En “Receta de cocina para los días de hambre” la pluma de Gloria Fuertes le ofrece al paladar algunos tubérculos despellejados que ha aderezado con apenas media cebolla y una rodaja de limón. En el fondo de la olla lo que se mezcla es la herrumbre del vacío que dejan los cañonazos, en contraste con el deseo de seguir viviendo. Por eso la poeta elige la papa porque como alimento es principio universal ¿Quién no la ha saboreado en totillas, sopas, guisos, puré, en el plato o en paquete?, ¿quién no ha apaciguado el hambre con una papa? Me encanta como bocadillo, horneada, calada con crema agria, un poco de caviar encima comentaría con altivez la zarina Catalina II.
En tanto que la vida es el primer derecho de todo individuo, ese simple agasajo alimenticio que prepara Gloria Fuertes emerge como la manifestación más sublime de resistencia. Porque la comida es eso: resistencia y supervivencia. Y uno la imagina. Toma una a una las papas, las lava, el agua que ha de caer desde el grifo en un levísimo hilo se desliza por entre sus dedos, ella deja, quiere sentir las curvas ovoides de cada bulbo, se detiene en las franjas terrosas para limpiar, frota; en el fogón el fuego abrasa, ya limpias las papas las deja caer en el agua que hierve. Afuera la tarde gris patina. Aparte, en una cacerola la cebolla en fracciones muy delgadas cruje en el aceite caliente, las adereza con el jugo de un limón.

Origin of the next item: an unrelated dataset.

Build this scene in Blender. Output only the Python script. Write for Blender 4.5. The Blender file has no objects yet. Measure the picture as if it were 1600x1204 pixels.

Las papas llenan bien, piensa mientras se cuecen. También imagina unos campos doblados por el aire y cruzados por la divinidad de las aguas sin el temor del ruido de cañón o las cadenas de la esclavitud, sin que se estrangulen los días para acallar la vida. Inserta un cuchillo para confirmar que están blandas, las escurre, las incorpora a la cacerola para que doren y se impregnen del olor de la cebolla y el jugo de limón. Afuera se eleva el humo de los disparos, la tarde gris patina, una mosca se detiene en la puerta.
Receta:
Doce papas
Una cebolla morada
El jugo de un limón
Dos cucharadas de aceite
Sal
A falta de sal la poeta espolvorea granos de esperanza. Advierte de entrada a quienes esperan en la mesa, eso sí, que para dar buen provecho a su menú urge al lavatorio de los pies como la imagen más vital de la vida: la humildad y la igualdad de los unos para con los demás.
[1] Comunicadora Social, especialista en Comunicación Organizacional, Magister en Ciencia Política. Interés en escribir sobre la comida como elemento narrativo en la literatura y como arte simbólico de la memoria social.